INSTRUCTIONS FOR THE TASK
Using the listing below, please gather every line containing the word "scene".

SUPPLIED INFORMATION
*****
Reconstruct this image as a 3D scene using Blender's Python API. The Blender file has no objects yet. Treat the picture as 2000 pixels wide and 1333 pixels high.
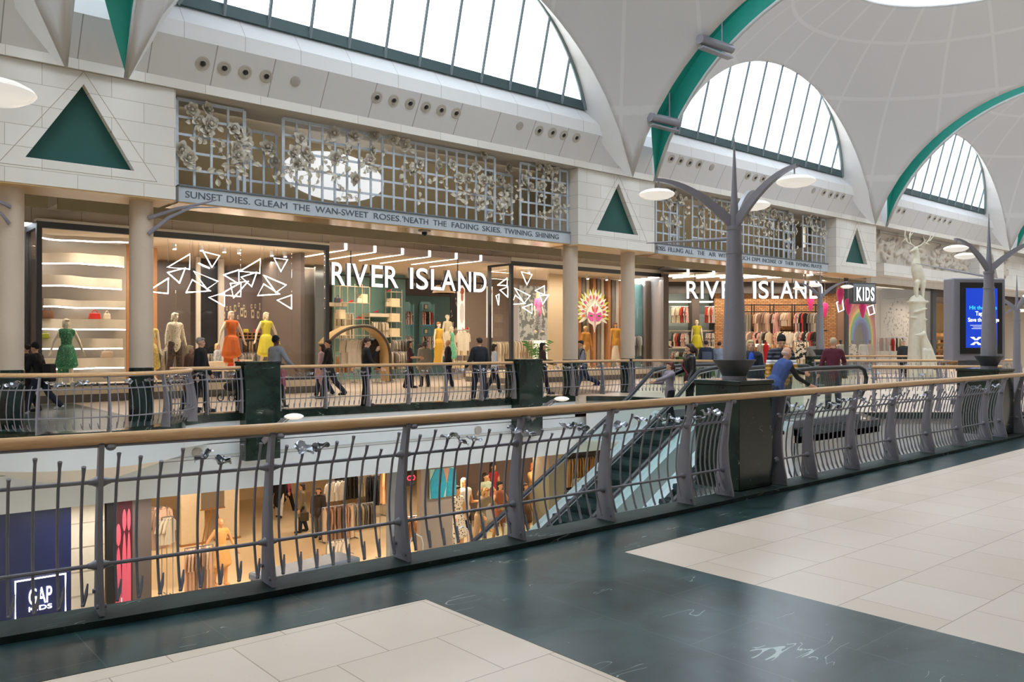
import bpy, bmesh, math, random
from mathutils import Vector, Matrix
from math import sin, cos, pi, sqrt, radians as R
random.seed(7)
SC = bpy.context.scene
COL = SC.collection
# ---------------------------------------------------------------- camera, sky, exposure
EYE = 1.65; FPX = 1620.0
fwd = Vector((.6508, .7593, 0)); rgt = Vector((.7593, -.6508, 0))
cd = bpy.data.cameras.new('camera'); cam = bpy.data.objects.new('camera', cd); COL.objects.link(cam)
cam.location = (0, 0, EYE); cam.rotation_euler = (R(90), 0, math.atan2(-fwd.x, fwd.y))
cd.sensor_width = 36; cd.lens = FPX/2000*36; cd.shift_y = 0.0018; cd.clip_end = 300; cd.clip_start = .05
SC.camera = cam
w = bpy.data.worlds.new('sky'); SC.world = w; w.use_nodes = True
bgn = w.node_tree.nodes['Background']; bgn.inputs[0].default_value = (.85, .92, 1, 1); bgn.inputs[1].default_value = 5.0
SC.view_settings.view_transform = 'Standard'; SC.view_settings.look = 'None'
SC.view_settings.exposure = 0.56; SC.view_settings.gamma = 1
def area(name, loc, sx, sy, power, rot=(0, 0, 0), col=(1, 1, 1), portal=False):
    l = bpy.data.lights.new(name, 'AREA'); l.shape = 'RECTANGLE'; l.size = sx; l.size_y = sy; l.energy = power; l.color = col
    if portal: l.cycles.is_portal = True
    o = bpy.data.objects.new(name, l); o.location = loc; o.rotation_euler = rot; COL.objects.link(o); return o
BAYS = [-3.6, 12.0, 27.6, 43.2, 58.8]; MY = 10.1; HW = 6.7; HL = 7.25
for c in BAYS[:4]:
    area('sky_portal', (c, MY, 14.6), 7.6, 7.6, 1, portal=True)
    area('sky_portal', (c, MY+8.1, 10.4), 12.4, 4.2, 1, (R(-75), 0, 0), portal=True)
    area('sky_portal', (c, MY-8.1, 10.4), 12.4, 4.2, 1, (R(75), 0, 0), portal=True)
WARM = (1, .84, .66)
def strip(x0, x1, y, z, p, wd=.12, col=WARM): area('shop_strip_light', ((x0+x1)/2, y, z), x1-x0, wd, p, col=col)
# shop ceiling strips, upper floor then lower floor
strip(5, 13.3, 26.1, 4.66, 150); strip(5, 13.3, 29.2, 4.66, 120); strip(6, 13.3, 32, 4.66, 60); strip(14, 21, 27.6, 4.7, 130); strip(14, 21, 30.6, 4.7, 110)
strip(22, 31, 26.2, 4.66, 150); strip(22, 31, 28.6, 4.66, 90)
for dd, pw in ((39.6, 120), (43, 120)):
    p = fwd*dd+rgt*11.2
    area('shop_strip_light', (p.x, p.y, 4.65), 9, .12, pw, (0, 0, math.atan2(rgt.y, rgt.x)), WARM)
strip(37.6, 46, 20.6, 4.6, 130)
for x in (1.0, 5.5, 10, 15, 20): area('lower_shop_light', (x, 21.2, -2.0), 3.2, .15, 85, col=(1, .86, .68))
for x in (3, 9, 15, 21): area('lower_shop_light', (x, 27, -2.0), 4, .3, 52, col=(1, .86, .68))
for x in (5, 15, 25): area('lower_mall_light', (x, 18.2, -1.75), 3, .1, 30, col=(1, .95, .9))
for x in (-3.6, 12, 27.6, 43): area('walkway_soffit_light', (x, 22.2, 5.85), 6, .1, 45, col=(1, .86, .66))
for x in (12, 27.4): area('trellis_fill_light', (x, 19.1, 6.98), 11, .15, 22, (R(35), 0, 0), (1, .84, .62))  # added fill, brightens the plaster behind the trellises
# ---------------------------------------------------------------- pixel-to-place helpers (survey of the photograph)
def at(px, py, Y):
    u = (px-1000)/FPX; d = Y/(.7593-.6508*u); p = fwd*d+rgt*(u*d); p.z = EYE+(670-py)/FPX*d; return p
def atx(px, Y): return at(px, 670, Y).x
def atd(px, py, d):
    p = fwd*d+rgt*((px-1000)/FPX*d); p.z = EYE+(670-py)/FPX*d; return p
def atz(px, py, z=0): return atd(px, py, (EYE-z)*FPX/(py-670))
RZD = math.atan2(rgt.y, rgt.x)
# ---------------------------------------------------------------- materials
def lin(c):
    if isinstance(c, str): c = [int(c[i:i+2], 16)/255 for i in (0, 2, 4)]
    return tuple(((v/12.92) if v <= .04045 else ((v+.055)/1.055)**2.4) for v in c[:3])+(1,)
class NT:
    def __init__(s, name):
        s.m = bpy.data.materials.new(name); s.m.use_nodes = True; s.t = s.m.node_tree; s.b = s.t.nodes['Principled BSDF']
        s.out = s.t.nodes['Material Output']
    def n(s, ty, **k):
        x = s.t.nodes.new(ty)
        for a, v in k.items(): setattr(x, a, v)
        return x
    def l(s, a, b): s.t.links.new(a, b)
    def math(s, op, a, b=None, c=None):
        x = s.n('ShaderNodeMath', operation=op)
        for i, v in enumerate((a, b, c)):
            if v is None: continue
            if isinstance(v, (int, float)): x.inputs[i].default_value = v
            else: s.l(v, x.inputs[i])
        return x.outputs[0]
    def mix(s, f, a, b, mode='MIX'):
        x = s.n('ShaderNodeMix', data_type='RGBA', blend_type=mode)
        for i, v in ((0, f), (6, a), (7, b)):
            if isinstance(v, (int, float)): x.inputs[i].default_value = v
            elif isinstance(v, (tuple, str)): x.inputs[i].default_value = lin(v) if isinstance(v, str) else v
            else: s.l(v, x.inputs[i])
        return x.outputs[2]
    def coord(s, kind='Object'): return s.n('ShaderNodeTexCoord').outputs[kind]
    def geo(s): return s.n('ShaderNodeNewGeometry').outputs['Position']
    def noise(s, v, sc, det=3, rough=.5, dist=0):
        x = s.n('ShaderNodeTexNoise'); x.inputs['Scale'].default_value = sc; x.inputs['Detail'].default_value = det
        x.inputs['Roughness'].default_value = rough; x.inputs['Distortion'].default_value = dist; s.l(v, x.inputs['Vector']); return x.outputs['Fac']
    def ramp(s, f, *st):
        x = s.n('ShaderNodeValToRGB'); e = x.color_ramp.elements
        while len(e) < len(st): e.new(.5)
        for q, (p, c) in zip(e, st): q.position = p; q.color = lin(c) if isinstance(c, str) else c
        s.l(f, x.inputs[0]); return x.outputs[0]
    def bump(s, h, st=.2, dist=.01):
        x = s.n('ShaderNodeBump'); x.inputs['Strength'].default_value = st; x.inputs['Distance'].default_value = dist
        s.l(h, x.inputs['Height']); s.l(x.outputs[0], s.b.inputs['Normal'])
    def set(s, rough=.5, metal=0, col=None, spec=.5):
        s.b.inputs['Roughness'].default_value = rough; s.b.inputs['Metallic'].default_value = metal
        s.b.inputs['Specular IOR Level'].default_value = spec
        if col is not None:
            if isinstance(col, (str, tuple)): s.b.inputs['Base Color'].default_value = lin(col) if isinstance(col, str) else col
            else: s.l(col, s.b.inputs['Base Color'])
        return s.m
_mc = {}
def M(col, rough=.6, metal=0, var=.08, sc=6, bump=0, name=None, bsc=None):
    k = (col, rough, metal, var, sc, bump)
    if k in _mc: return _mc[k]
    t = NT(name or 'surface_'+col); v = t.coord()
    f = t.noise(v, sc); c = lin(col)
    a = tuple(max(0, x*(1-var)) for x in c[:3])+(1,); b = tuple(min(1, x*(1+var)) for x in c[:3])+(1,)
    t.set(rough, metal, t.mix(f, a, b))
    if bump: t.bump(t.noise(v, bsc or sc*8), bump, .01)
    _mc[k] = t.m; return t.m
def EM(col, st, name='light_emitter'):
    k = ('E', col, st)
    if k in _mc: return _mc[k]
    t = NT(name); t.b.inputs['Emission Color'].default_value = lin(col); t.b.inputs['Emission Strength'].default_value = st
    t.b.inputs['Base Color'].default_value = lin(col); _mc[k] = t.m; return t.m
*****
WRITTEN SOLUTION
Reconstruct this image as a 3D scene using Blender's Python API. The Blender file has no objects yet. Treat the picture as 2000 pixels wide and 1333 pixels high.
SC = bpy.context.scene